What you will do »
Copy, exactly as written, the lines that begin at the one containing "Recreate this scene" and end at the one containing "PI = math.pi". Skip any pictures in the data below.

Provided information »
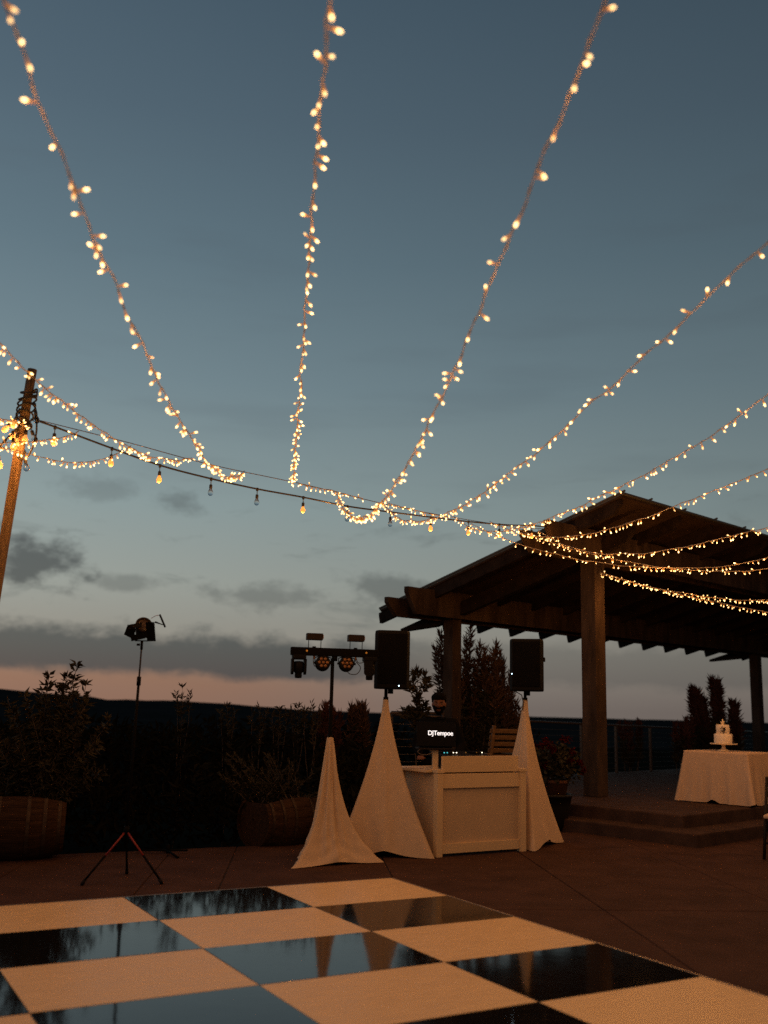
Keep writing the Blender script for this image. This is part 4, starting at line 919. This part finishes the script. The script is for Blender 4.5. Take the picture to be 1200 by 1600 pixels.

==

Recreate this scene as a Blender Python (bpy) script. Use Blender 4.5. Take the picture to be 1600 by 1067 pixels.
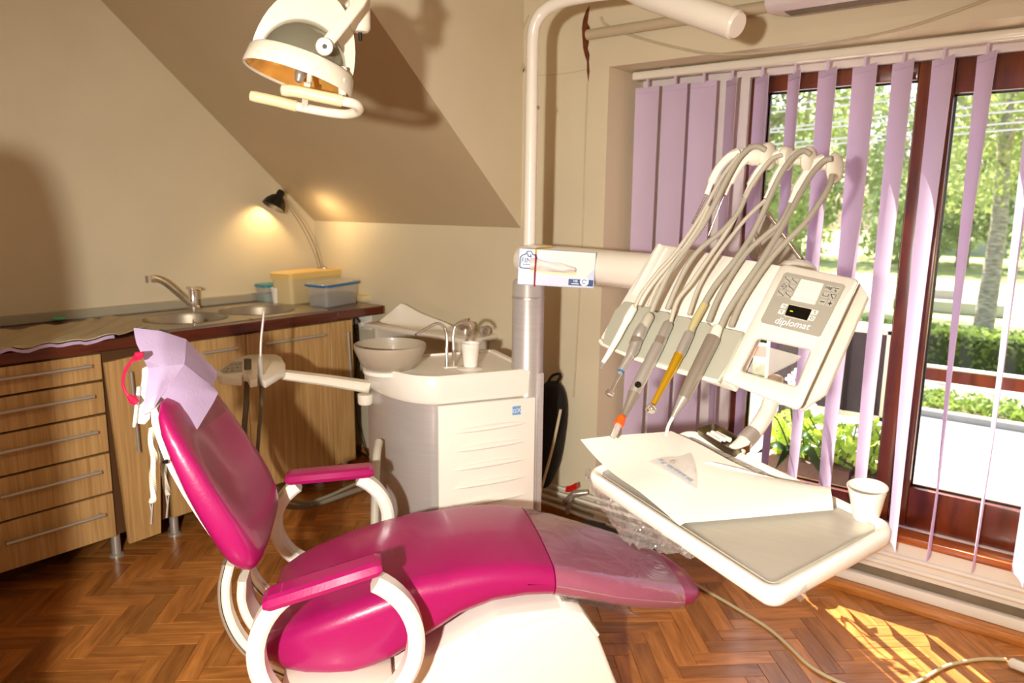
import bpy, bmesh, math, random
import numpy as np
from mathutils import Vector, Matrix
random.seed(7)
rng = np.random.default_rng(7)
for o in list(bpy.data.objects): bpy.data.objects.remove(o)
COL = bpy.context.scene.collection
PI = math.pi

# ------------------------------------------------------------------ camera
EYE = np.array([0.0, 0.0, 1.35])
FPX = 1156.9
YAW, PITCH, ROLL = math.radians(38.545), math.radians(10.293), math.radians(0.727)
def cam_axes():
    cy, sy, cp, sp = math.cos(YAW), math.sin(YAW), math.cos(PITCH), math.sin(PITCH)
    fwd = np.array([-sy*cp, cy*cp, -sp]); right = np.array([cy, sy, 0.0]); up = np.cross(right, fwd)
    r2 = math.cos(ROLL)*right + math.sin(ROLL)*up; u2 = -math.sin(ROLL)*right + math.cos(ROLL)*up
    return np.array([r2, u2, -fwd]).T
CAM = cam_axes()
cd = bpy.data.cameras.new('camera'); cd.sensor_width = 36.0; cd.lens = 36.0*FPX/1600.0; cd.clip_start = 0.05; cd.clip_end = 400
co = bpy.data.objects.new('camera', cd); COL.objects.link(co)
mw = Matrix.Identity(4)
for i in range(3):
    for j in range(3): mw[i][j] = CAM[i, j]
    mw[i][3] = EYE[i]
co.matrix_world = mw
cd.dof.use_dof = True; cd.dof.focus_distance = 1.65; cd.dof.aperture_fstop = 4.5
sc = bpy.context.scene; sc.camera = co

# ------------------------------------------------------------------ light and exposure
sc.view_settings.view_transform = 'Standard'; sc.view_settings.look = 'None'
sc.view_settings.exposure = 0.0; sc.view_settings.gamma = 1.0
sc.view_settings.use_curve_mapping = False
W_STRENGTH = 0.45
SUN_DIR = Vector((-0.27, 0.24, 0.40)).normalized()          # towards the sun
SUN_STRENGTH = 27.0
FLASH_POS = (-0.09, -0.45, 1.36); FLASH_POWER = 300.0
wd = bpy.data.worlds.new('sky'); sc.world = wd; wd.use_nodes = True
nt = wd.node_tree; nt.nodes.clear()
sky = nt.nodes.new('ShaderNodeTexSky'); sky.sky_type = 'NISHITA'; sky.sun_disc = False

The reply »
Recreate this scene as a Blender Python (bpy) script. Use Blender 4.5. Take the picture to be 1600 by 1067 pixels.
import bpy, bmesh, math, random
import numpy as np
from mathutils import Vector, Matrix
random.seed(7)
rng = np.random.default_rng(7)
for o in list(bpy.data.objects): bpy.data.objects.remove(o)
COL = bpy.context.scene.collection
PI = math.pi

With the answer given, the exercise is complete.